Ah, but at least we understand how Nature operates, using our mathematical reasoning powers. Leaving to one side where mathematical reason comes from, or why there should be such a thing, couldn't it be the case that the way God operates vastly transcends the abilities of finite mathematical reasoners to comprehend, using their finite mathematical powers of reasoning?
It seems to me that it would be begging the question to insist that if God operates in some way, or does some particular thing (like raise Jesus from the dead and supernaturally produce his image on the relic known as the Shroud of Turin), then it must be the case that God did it in a way that our finite powers of mathematical reasoning (and other finite cognitive powers) must be able to comprehend.

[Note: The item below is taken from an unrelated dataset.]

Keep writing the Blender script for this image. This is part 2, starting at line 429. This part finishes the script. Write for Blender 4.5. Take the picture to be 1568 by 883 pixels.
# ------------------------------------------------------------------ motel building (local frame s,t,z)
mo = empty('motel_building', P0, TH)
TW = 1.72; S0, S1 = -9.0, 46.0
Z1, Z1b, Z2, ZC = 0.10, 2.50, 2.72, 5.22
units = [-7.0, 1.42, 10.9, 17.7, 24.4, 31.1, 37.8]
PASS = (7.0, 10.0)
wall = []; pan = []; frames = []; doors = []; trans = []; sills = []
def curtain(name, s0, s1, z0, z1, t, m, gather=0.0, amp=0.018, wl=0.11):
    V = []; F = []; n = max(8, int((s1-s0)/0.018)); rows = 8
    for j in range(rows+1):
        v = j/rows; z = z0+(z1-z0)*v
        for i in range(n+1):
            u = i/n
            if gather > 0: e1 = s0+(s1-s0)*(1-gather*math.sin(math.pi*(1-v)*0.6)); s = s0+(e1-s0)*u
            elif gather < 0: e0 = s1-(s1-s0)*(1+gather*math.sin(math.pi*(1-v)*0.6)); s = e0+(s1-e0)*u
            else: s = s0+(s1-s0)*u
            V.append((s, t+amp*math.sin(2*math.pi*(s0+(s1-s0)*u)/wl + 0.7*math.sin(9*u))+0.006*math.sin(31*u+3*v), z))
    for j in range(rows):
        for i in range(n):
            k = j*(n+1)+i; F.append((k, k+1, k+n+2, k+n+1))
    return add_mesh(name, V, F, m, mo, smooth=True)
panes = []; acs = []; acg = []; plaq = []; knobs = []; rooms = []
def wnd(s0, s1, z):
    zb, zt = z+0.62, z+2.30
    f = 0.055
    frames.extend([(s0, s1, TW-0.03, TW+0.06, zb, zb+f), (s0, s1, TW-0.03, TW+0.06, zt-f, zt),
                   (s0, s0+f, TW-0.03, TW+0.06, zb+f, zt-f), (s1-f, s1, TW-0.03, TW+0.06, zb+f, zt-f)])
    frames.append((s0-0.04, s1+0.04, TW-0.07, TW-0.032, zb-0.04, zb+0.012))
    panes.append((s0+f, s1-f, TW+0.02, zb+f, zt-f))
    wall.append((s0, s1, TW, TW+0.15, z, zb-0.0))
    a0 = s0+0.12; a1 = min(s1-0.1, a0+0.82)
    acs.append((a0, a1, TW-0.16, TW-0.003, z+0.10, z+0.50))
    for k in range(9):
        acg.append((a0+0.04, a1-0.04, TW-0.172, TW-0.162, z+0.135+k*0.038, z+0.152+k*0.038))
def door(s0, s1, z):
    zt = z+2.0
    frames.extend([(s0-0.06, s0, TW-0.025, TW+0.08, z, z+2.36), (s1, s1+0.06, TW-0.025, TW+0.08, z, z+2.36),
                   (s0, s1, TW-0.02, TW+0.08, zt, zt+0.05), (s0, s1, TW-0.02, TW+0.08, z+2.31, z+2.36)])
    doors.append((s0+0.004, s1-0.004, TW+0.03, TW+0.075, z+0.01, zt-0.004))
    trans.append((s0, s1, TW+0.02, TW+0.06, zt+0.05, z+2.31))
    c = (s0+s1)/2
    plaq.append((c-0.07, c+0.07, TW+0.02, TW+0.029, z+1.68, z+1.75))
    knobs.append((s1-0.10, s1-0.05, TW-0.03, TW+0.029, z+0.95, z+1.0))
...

And in fact, it might be that Nature is like this too. It might be the case that there are some aspects of Nature the explanations for which are such that they are beyond our abilities to understand. (Some philosophers take this view with respect to consciousness itself, most prominently Colin McGinn and the New Mysterians).
So essentially, we come down to the following: there are a bunch of phenomena that our conscious minds are more or less aware of. These include, a mathematically intelligible physical world; consciousness; rationality; moral experience; religious experience; aesthetic experience; the experience of meaning, love, goodness, etc. And we ask the general question, How Come? And some people answer, 'Nature Diddit', by which they mean that blind, impersonal material processes obeying inexorable purposeless regularities did it, and that these processes just happen to exist and have the properties they do. That's just the way it is. Their abductive hypothesis is that the best explanation is 'matter in motion', or something like that. They take material process as basic.
Others say that mind/consciousness/reason/goodness is basic and transcends all material processes, and their abductive hypothesis is that all the existence of all these phenomena can best be explained by the existence and creative action of a transcendent Mind.
Both hypotheses are examples of the 'inference to the best explanation' type of reasoning. One posits material process as the best explanation. The other posits transcendent creative Mind as the best explanation. In neither case is there an attempt to take the explanatory process further. They are simply competing explanatory end-points.
Now, it's not obvious to me that the materialist abductive hypothesis is clearly more reasonable than the theistic abductive hypothesis. But that's not my point. My point is that it's a poor argument to say that the theistic hypothesis doesn't explain anything. After all, one might as well say that the materialist hypothesis doesn't explain anything, because within each hypothesis something is taken as explanatorily and causally and ontologically *basic*.
The materialist may reply that only the materialist hypothesis allows for quantitative, mathematical explanations and sensory perceptual forms of evidence. But insisting that quantitative mathematics and sensory perception is the be-all and end-all of explanation and evidence is precisely what's at issue as between the two competing hypotheses. Hence that insistence is a systematic example of the logical fallacy of begging the question. The issue at stake, in other words, is precisely whether quantitative sciences and sensory perception disclose in principle the full nature of reality.
Obviously, if theism is true, then they don't. But then one can't non-circularly show that theism is not true simply because theism is not verified by quantitative sciences and sensory perception. That would be an egregious logical error. It would be like saying there is no number greater than 100 simply because your calculator only goes up to 100.
In other words, if theism (or indeed any form of supernaturalism) is true, then it's ridiculous to question it because it doesn't conform itself to the methods and criteria of natural science. This is the kind of mind-boggling stupidity that led the Soviets to declare that atheism is true because Yuri Gargarin had been up in space and found no God there.